Your task
Starting at the top of the records, output every line through the one that contains "return (x - Xb(y)) / 1.06", keeping each exactly as it appears.

>> start Working data

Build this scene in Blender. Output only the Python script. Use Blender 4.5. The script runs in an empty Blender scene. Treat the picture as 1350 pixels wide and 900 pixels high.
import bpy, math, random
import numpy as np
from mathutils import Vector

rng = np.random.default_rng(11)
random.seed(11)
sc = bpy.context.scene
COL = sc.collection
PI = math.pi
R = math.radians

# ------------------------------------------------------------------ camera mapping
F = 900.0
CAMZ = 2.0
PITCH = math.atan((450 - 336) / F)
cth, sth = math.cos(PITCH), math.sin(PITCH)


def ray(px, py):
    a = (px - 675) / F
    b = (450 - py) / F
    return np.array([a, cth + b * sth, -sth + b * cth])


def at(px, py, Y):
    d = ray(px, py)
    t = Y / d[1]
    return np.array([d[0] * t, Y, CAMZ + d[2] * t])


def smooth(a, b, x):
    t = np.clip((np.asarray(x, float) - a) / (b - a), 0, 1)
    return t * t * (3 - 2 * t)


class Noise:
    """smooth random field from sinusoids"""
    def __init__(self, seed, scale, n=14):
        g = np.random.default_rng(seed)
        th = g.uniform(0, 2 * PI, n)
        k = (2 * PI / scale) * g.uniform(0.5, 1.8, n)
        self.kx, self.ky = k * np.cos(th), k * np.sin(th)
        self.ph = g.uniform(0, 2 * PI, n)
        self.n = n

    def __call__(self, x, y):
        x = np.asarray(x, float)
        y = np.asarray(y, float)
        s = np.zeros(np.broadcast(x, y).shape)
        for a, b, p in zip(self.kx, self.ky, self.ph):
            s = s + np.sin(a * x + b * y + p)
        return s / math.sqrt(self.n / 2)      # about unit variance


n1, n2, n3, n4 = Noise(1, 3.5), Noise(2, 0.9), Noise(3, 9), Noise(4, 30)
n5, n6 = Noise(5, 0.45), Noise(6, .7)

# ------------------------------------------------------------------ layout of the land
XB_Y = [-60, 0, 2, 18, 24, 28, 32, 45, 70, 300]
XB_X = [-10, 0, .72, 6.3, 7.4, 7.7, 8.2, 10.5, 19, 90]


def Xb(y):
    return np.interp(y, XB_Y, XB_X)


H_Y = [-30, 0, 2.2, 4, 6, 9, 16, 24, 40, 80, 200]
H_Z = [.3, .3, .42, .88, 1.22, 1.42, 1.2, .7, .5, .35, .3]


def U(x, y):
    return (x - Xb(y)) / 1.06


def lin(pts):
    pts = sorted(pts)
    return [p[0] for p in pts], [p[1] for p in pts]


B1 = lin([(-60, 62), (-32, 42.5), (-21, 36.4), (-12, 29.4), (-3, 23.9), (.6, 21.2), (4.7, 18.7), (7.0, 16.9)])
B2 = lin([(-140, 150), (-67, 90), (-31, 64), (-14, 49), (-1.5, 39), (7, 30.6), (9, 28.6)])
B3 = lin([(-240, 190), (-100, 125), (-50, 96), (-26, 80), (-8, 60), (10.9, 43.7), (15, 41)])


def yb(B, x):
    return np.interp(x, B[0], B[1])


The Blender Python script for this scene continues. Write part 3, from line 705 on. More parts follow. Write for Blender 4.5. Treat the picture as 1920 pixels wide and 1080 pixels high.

>> end Working data

Task solution
Build this scene in Blender. Output only the Python script. Use Blender 4.5. The script runs in an empty Blender scene. Treat the picture as 1350 pixels wide and 900 pixels high.
import bpy, math, random
import numpy as np
from mathutils import Vector

rng = np.random.default_rng(11)
random.seed(11)
sc = bpy.context.scene
COL = sc.collection
PI = math.pi
R = math.radians

# ------------------------------------------------------------------ camera mapping
F = 900.0
CAMZ = 2.0
PITCH = math.atan((450 - 336) / F)
cth, sth = math.cos(PITCH), math.sin(PITCH)


def ray(px, py):
    a = (px - 675) / F
    b = (450 - py) / F
    return np.array([a, cth + b * sth, -sth + b * cth])


def at(px, py, Y):
    d = ray(px, py)
    t = Y / d[1]
    return np.array([d[0] * t, Y, CAMZ + d[2] * t])


def smooth(a, b, x):
    t = np.clip((np.asarray(x, float) - a) / (b - a), 0, 1)
    return t * t * (3 - 2 * t)


class Noise:
    """smooth random field from sinusoids"""
    def __init__(self, seed, scale, n=14):
        g = np.random.default_rng(seed)
        th = g.uniform(0, 2 * PI, n)
        k = (2 * PI / scale) * g.uniform(0.5, 1.8, n)
        self.kx, self.ky = k * np.cos(th), k * np.sin(th)
        self.ph = g.uniform(0, 2 * PI, n)
        self.n = n

    def __call__(self, x, y):
        x = np.asarray(x, float)
        y = np.asarray(y, float)
        s = np.zeros(np.broadcast(x, y).shape)
        for a, b, p in zip(self.kx, self.ky, self.ph):
            s = s + np.sin(a * x + b * y + p)
        return s / math.sqrt(self.n / 2)      # about unit variance


n1, n2, n3, n4 = Noise(1, 3.5), Noise(2, 0.9), Noise(3, 9), Noise(4, 30)
n5, n6 = Noise(5, 0.45), Noise(6, .7)

# ------------------------------------------------------------------ layout of the land
XB_Y = [-60, 0, 2, 18, 24, 28, 32, 45, 70, 300]
XB_X = [-10, 0, .72, 6.3, 7.4, 7.7, 8.2, 10.5, 19, 90]


def Xb(y):
    return np.interp(y, XB_Y, XB_X)


H_Y = [-30, 0, 2.2, 4, 6, 9, 16, 24, 40, 80, 200]
H_Z = [.3, .3, .42, .88, 1.22, 1.42, 1.2, .7, .5, .35, .3]


def U(x, y):
    return (x - Xb(y)) / 1.06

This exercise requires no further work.